THE ANTIDOTE

HAPPENINGText: Wong Joon Ian

For far too long, Shanghai has been plagued by loud, over-advertised and generally cheesy parties. From Thursday nights at Pegasus, the city’s biggest hip hop night, to the overflowing taverns (complete with wenches) at Park 97, Shanghai’s nightlife scene has been stultifyingly boring. Luckily, a cure has been found.

The Shanghai scene’s saviour is a ragtag bunch of locals and Lao Wai (or Gaijin, Farang, Angmoh… you get the idea) who have decided to combat the corrupting forces of alcohol sponsorships and ridiculous cover charges. They have started a monthly party, fittingly called The Antidote, and armed it with the most effective weapons against mainstream bastardisation: no cover charge, 10 Yuan beers (that’s about one US dollar and change) and a stubbornly eclectic music policy.

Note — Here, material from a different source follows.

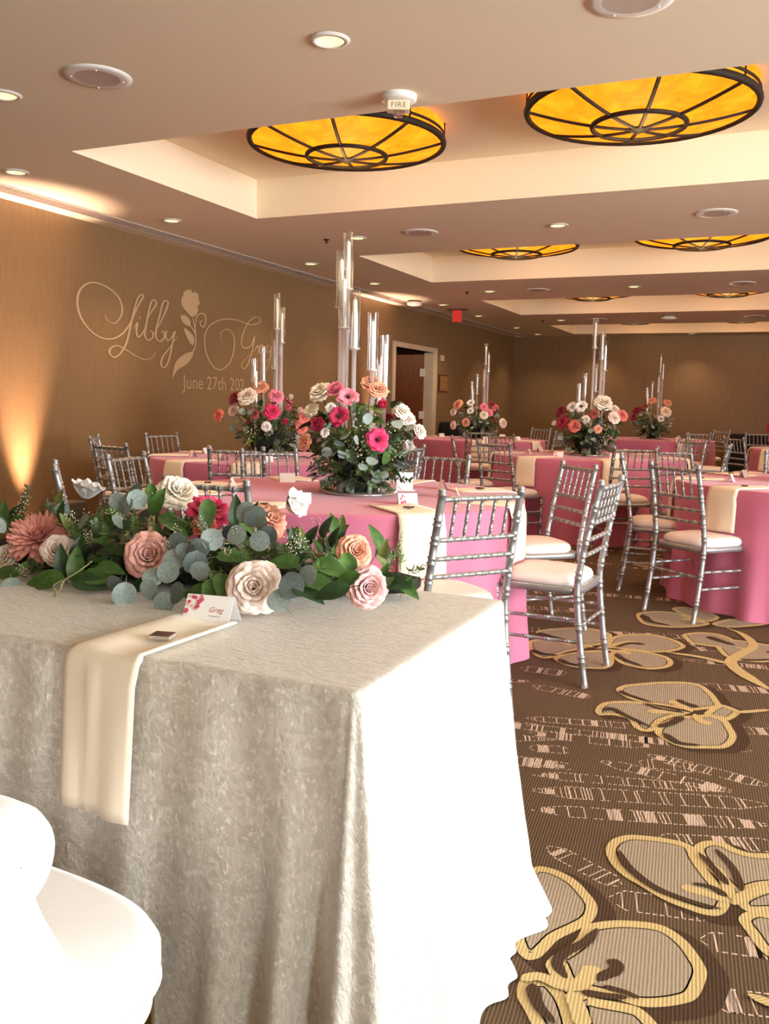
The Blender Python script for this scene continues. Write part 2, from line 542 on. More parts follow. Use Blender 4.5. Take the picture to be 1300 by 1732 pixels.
flowers = [
  (FA, [[(445,130),(455,90),(490,60),(560,42),(660,47),(760,60),(850,80),(910,110),(940,170),(990,240),(1040,300),(1100,360),(1085,430),(1040,465),(960,460),(870,430),(790,400),(700,355),(620,305),(540,258),(475,195)],
        [(905,110),(940,80),(1000,72),(1070,85),(1130,115),(1200,135),(1300,140),(1400,150),(1440,230),(1400,300),(1260,320),(1130,370),(1090,330),(1010,250),(930,170)],
        [(1140,480),(1190,560),(1240,630),(1300,680),(1400,720),(1450,600),(1420,500),(1300,450),(1200,440)],
        [(1130,380),(1220,330),(1330,310),(1440,350),(1430,430),(1300,450),(1180,440)]],
   [([(1100,400),(1000,360),(900,330),(840,315)], (0.012, 0.02), 0), ([(1105,380),(1060,270),(1010,200)], (0.016, 0.012), 0), ([(1110,410),(1180,360),(1260,330),(1300,320)], (0.016, 0.02), 0),
    ([(1080,370),(1000,320),(900,300)], (0.012, 0.006), 2), ([(1160,340),(1110,220),(1020,120)], (0.012, 0.008), 2), ([(1050,435),(900,400),(700,320),(560,210),(515,130)], (0.008, 0.013), 2), ([(1085,310),(1010,220),(930,140)], (0.012, 0.006), 2)]),
  (FA, [[(330,520),(400,500),(500,490),(620,495),(720,510),(800,545),(880,610),(940,690),(975,760),(960,830),(920,900),(840,930),(720,945),(620,940),(520,910),(380,880),(270,850),(215,800),(180,720),(150,690),(230,640),(290,590)],
        [(75,210),(130,210),(210,235),(290,280),(350,340),(395,400),(400,450),(370,500),(300,540),(200,590),(140,650),(90,690),(20,690),(-40,600),(-60,400),(0,250)],
        [(0,800),(60,790),(150,800),(220,860),(270,950),(300,1100),(200,1150),(100,1100),(20,960),(-20,880)],
        [(280,870),(400,900),(560,930),(640,960),(720,1040),(760,1120),(600,1200),(400,1180),(300,1050)]],
   [([(260,860),(330,810),(370,770),(390,735)], (0.016, 0.026), 0), ([(400,810),(440,780),(490,760),(500,725),(450,705)], (0.012, 0.018), 2), ([(270,870),(200,790),(150,700)], (0.02, 0.014), 0),
    ([(320,870),(440,890),(560,900)], (0.012, 0.008), 2), ([(430,840),(540,870),(620,905)], (0.008, 0.006), 2), ([(240,800),(190,720),(240,660),(340,610),(400,540)], (0.014, 0.012), 2),
    ([(260,870),(300,960),(330,1060)], (0.016, 0.02), 0), ([(60,830),(90,940),(180,1040)], (0.018, 0.008), 2), ([(0,810),(100,795),(240,860)], (0.012, 0.016), 0)]),
  (FG, [[(500,460),(530,435),(600,425),(720,415),(850,415),(940,430),(1000,470),(1040,520),(1050,545),(960,560),(880,565),(780,545),(650,525),(560,500)],
        [(390,560),(430,525),(520,515),(620,520),(720,545),(870,580),(800,600),(740,625),(700,670),(640,675),(590,650),(560,610),(480,590),(410,590)],
        [(700,670),(740,630),(820,600),(920,590),(1000,590),(1080,620),(1110,660),(1130,710),(1080,760),(960,765),(860,760),(780,735),(720,700)],
        [(960,580),(1040,535),(1130,560),(1150,580),(1080,620),(1000,600)]],
   [([(900,575),(840,540),(780,515)], (0.012, 0.03), 0), ([(890,580),(780,575),(660,572)], (0.012, 0.03), 0), ([(910,585),(940,620),(1000,640)], (0.012, 0.03), 0), ([(1130,578),(1220,572),(1300,565)], (0.016, 0.012), 0),
    ([(930,550),(860,530),(820,510)], (0.02, 0.012), 2), ([(860,580),(740,560),(640,530)], (0.01, 0.006), 2), ([(520,465),(560,485),(700,530)], (0.016, 0.006), 2), ([(430,570),(480,560),(560,600),(690,660)], (0.016, 0.008), 2), ([(720,655),(780,640),(850,605)], (0.014, 0.02), 2), ([(750,690),(830,740),(940,752)], (0.018, 0.006), 2)]),
  (FG, [[(480,180),(560,165),(680,165),(780,185),(850,215),(860,235),(800,255),(700,260),(600,250),(500,240),(440,230)],
        [(470,260),(560,245),(680,260),(770,285),(800,315),(770,340),(680,350),(580,335),(510,310)],
        [(170,290),(250,265),(380,250),(460,260),(490,310),(450,345),(340,345),(240,330)],
        [(45,200),(140,190),(260,215),(350,235),(240,260),(160,290),(90,285),(40,240)],
        [(80,150),(180,135),(330,130),(440,150),(480,175),(440,215),(350,225),(240,205),(130,180)]],
   [([(400,240),(500,220),(600,205)], (0.012, 0.03), 0), ([(430,245),(520,258),(580,270)], (0.012, 0.03), 0), ([(760,262),(900,280),(1000,300),(1100,325)], (0.014, 0.022), 0), ([(380,235),(280,220)], (0.02, 0.012), 0),
    ([(500,235),(570,215),(650,220)], (0.01, 0.018), 2), ([(500,270),(540,300),(640,335)], (0.02, 0.008), 2), ([(90,160),(200,190),(340,220)], (0.02, 0.01), 2), ([(60,250),(110,270),(200,280)], (0.02, 0.01), 2), ([(200,300),(260,325),(350,335)], (0.02, 0.01), 2)]),
  (FG, [[(605,60),(680,45),(800,50),(900,80),(990,110),(900,128),(760,130),(640,110)], [(790,35),(850,22),(950,40),(1040,75),(990,100),(900,80)],
        [(1000,110),(1100,85),(1250,90),(1300,110),(1200,125),(1080,130)], [(850,165),(950,155),(1060,170),(1130,205),(1140,235),(1040,235),(900,215),(860,190)]],
   [([(1080,135),(1150,160),(1205,200),(1215,235),(1160,265),(1105,300),(1105,325),(1150,365),(1230,415),(1300,455)], (0.02, 0.035), 0), ([(1130,235),(1170,245)], (0.014, 0.014), 0), ([(640,65),(680,100),(780,120)], (0.03, 0.012), 2),
    ([(980,110),(900,95),(840,85)], (0.02, 0.03), 0), ([(1120,225),(1040,200),(980,180)], (0.014, 0.03), 2)]),
]
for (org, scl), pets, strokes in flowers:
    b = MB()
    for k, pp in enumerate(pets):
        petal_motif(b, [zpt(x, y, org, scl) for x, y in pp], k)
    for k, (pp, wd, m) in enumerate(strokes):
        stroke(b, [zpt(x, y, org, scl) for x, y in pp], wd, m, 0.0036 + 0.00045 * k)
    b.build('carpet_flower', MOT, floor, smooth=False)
# the same woven flower repeats over the rest of the carpet
fl0 = [o for o in floor.children if o.name.startswith('carpet_flower')][2]
for (x, y, a) in ((0.15, 1.6, 2.2), (-0.1, 4.9, 1.1), (-2.4, 6.6, 0.5), (-0.9, 7.2, 2.0), (-2.6, 9.8, 3.0), (-3.2, 3.0, 0.2), (1.6, 3.2, 1.4), (-1.2, 11.4, 0.9), (1.2, 5.0, 4.0), (-3.6, 8.8, 4.4)):
    c = fl0.copy(); COL.objects.link(c); c.parent = floor
    ctr = sum((Vector(v.co) for v in list(fl0.data.vertices)[:60]), Vector()) / 60
    c.matrix_basis = Matrix.Translation((x, y, 0)) @ Matrix.Rotation(a, 4, 'Z') @ Matrix.Translation((-ctr.x, -ctr.y, 0))
# ladder-like woven streaks
rs = random.Random(3)
b = MB()
strips = [((898,1369),(1300,1396)), ((900,1337),(1300,1362)), ((900,1310),(1230,1336)), ((890,1215),(1090,1230)), ((895,1240),(1100,1262)), ((895,1265),(965,1270)), ((890,1285),(970,1300)),
          ((1015,1288),(1240,1340)), ((1095,1277),(1300,1330)), ((925,1432),(1050,1500)), ((1030,1520),(1210,1545)), ((1185,1590),(1330,1612)), ((1200,1690),(1330,1705)), ((900,1160),(1000,1180)), ((1100,1420),(1330,1432)),
          ((1170,1230),(1330,1240)), ((880,1130),(960,1140)), ((1080,1290),(1180,1300))]
SP = [(at_z(*a, 0), at_z(*c, 0)) for a, c in strips]
for k in range(150):
    p = Vector((rs.uniform(-4.5, 2.5), rs.uniform(0.8, 11), 0)); a = 0.35 + rs.uniform(-0.3, 0.25); L = rs.uniform(0.5, 1.5)
    if -1.2 < p.x < 0.4 and 2.1 < p.y < 3.9: continue
    SP.append((p, p + Vector((math.cos(a), math.sin(a), 0)) * L))
for si_, (p, q) in enumerate(SP):
    p.z = q.z = 0
    d = (q - p); L = d.length; d.normalize(); n = Vector((-d.y, d.x, 0))
    W = rs.uniform(0.030, 0.046)
    h = 0.0002 + 0.000005 * si_
    N = int(L / 0.05)
    prof = lambda t: W * min(1, (0.02 + min(t, 1 - t)) * 6)
    for s in (-1, 1):
        for i in range(N * 3):
            t0 = i / (N * 3); t1 = t0 + 0.62 / (N * 3)
            if rs.random() < 0.12: continue
            a0 = p + d * L * t0 + n * s * prof(t0); a1 = p + d * L * t1 + n * s * prof(t1)
            b.quad((a0.x, a0.y, h), (a1.x, a1.y, h), (a1 + n * 0.0045).to_tuple()[:2] + (h,), (a0 + n * 0.0045).to_tuple()[:2] + (h,))
    x = 0.03
    while x < L - 0.02:
        t = x / L
        wd = rs.choice((0.003, 0.004, 0.004, 0.006, 0.02, 0.035)) if rs.random() < 0.8 else 0.003
        ww = prof(t)
        c0 = p + d * x; c1 = c0 + d * wd
        if wd > 0.01:
            sl = int(wd / 0.004)
            for j in range(sl):
                e0 = c0 + d * j * 0.004; e1 = e0 + d * 0.0031
                b.quad(*[(v.x, v.y, h) for v in (e0 - n * ww, e1 - n * ww, e1 + n * ww, e0 + n * ww)])
        else:
            b.quad(*[(v.x, v.y, h) for v in (c0 - n * ww, c1 - n * ww, c1 + n * ww, c0 + n * ww)])
        x += rs.choice((0.010, 0.015, 0.02, 0.035, 0.05, 0.07))
o = b.build('carpet_streaks', M_LTC, floor, smooth=False); o['kind'] = 'stuff'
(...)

The Antidote made its debut at C’s Bar, a graffiti-strewn dive tucked away in Zhongshan Park, far from the cognac-swigging, handbag-slinging crowds in the city centre, on a balmy Thursday night in August. It was a match made in heaven.

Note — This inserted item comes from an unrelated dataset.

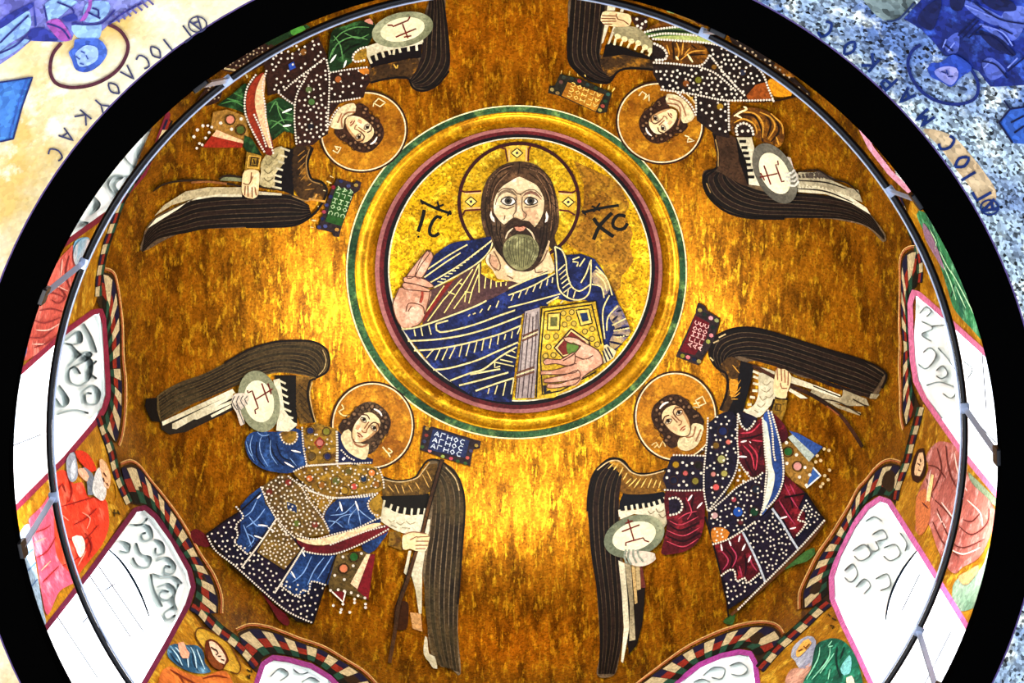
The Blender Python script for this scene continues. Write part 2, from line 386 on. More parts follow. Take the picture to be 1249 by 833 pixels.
# ---------------------------------------------------------------- cornice ring, tie ring
def lathe(name, prof, m, seg=256, parent=None, closed=True, wob=None):
    V2, F2 = [], []; n = len(prof)
    for i in range(seg):
        th = 2*math.pi*i/seg
        for r, z in prof: V2.append((r*math.cos(th), r*math.sin(th), z))
    for i in range(seg):
        for j in range(n if closed else n-1):
            a, b = i*n+j, i*n+(j+1) % n; k = ((i+1) % seg)*n
            F2.append((a, b, k+(j+1) % n, k+j))
    return link(name, V2, F2, m, parent, smooth=False)
tag(lathe('trim_1', [(RI, ZC), (RI, ZC+.10), (RI+.05, ZC+.16), (RI+.09, ZC+.28), (RD+.02, ZC+.34), (RD+.02, ZC+.05), (RO, ZC+.02), (RO, ZC)], BLACKS), kind='structure')
tag(lathe('trim_2', [(RO, ZC-.002), (RO+.012, ZC-.002), (RO+.012, ZC+.05), (RO, ZC+.05)], mosaic('violet_edge', '4a3a6a', .2)), kind='structure')
ZR, RR = 1.0703*HR+EYE, 2.4605
rail = thing('lighting_rail', 'thin black ring rail with pale highlight strip hung inside the dark cornice', 'rail')
def torus(name, R, z, r, m, parent, a0=0, a1=360, ns=8):
    n = int(200*(a1-a0)/360)+2; V2, F2 = [], []
    for i in range(n):
        th = math.radians(a0+(a1-a0)*i/(n-1))
        for j in range(ns):
            a = 2*math.pi*j/ns; rr = R+r*math.cos(a); V2.append((rr*math.cos(th), rr*math.sin(th), z+r*math.sin(a)))
    for i in range(n-1):
        for j in range(ns): F2.append((i*ns+j, i*ns+(j+1) % ns, (i+1)*ns+(j+1) % ns, (i+1)*ns+j))
    return link(name, V2, F2, m, parent, smooth=True)
torus('tube', RR, ZR, .016, IRON, rail)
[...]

C’s is the type of place that occupies a basement and lit with red lightbulbs to disguise the disintegrating furniture and beer-stained walls. The decor is, in a word, bizarre. Shiny new Carlsberg ads jostle for space with a collection of toy clowns on swings and bunches of plastic bananas. The DJ booth is decorated with a US Navy recruitment poster and a 9-inch Ultraman figurine. Susan Sontag might have called it kitschy; Hunter S Thompson would have found it charming.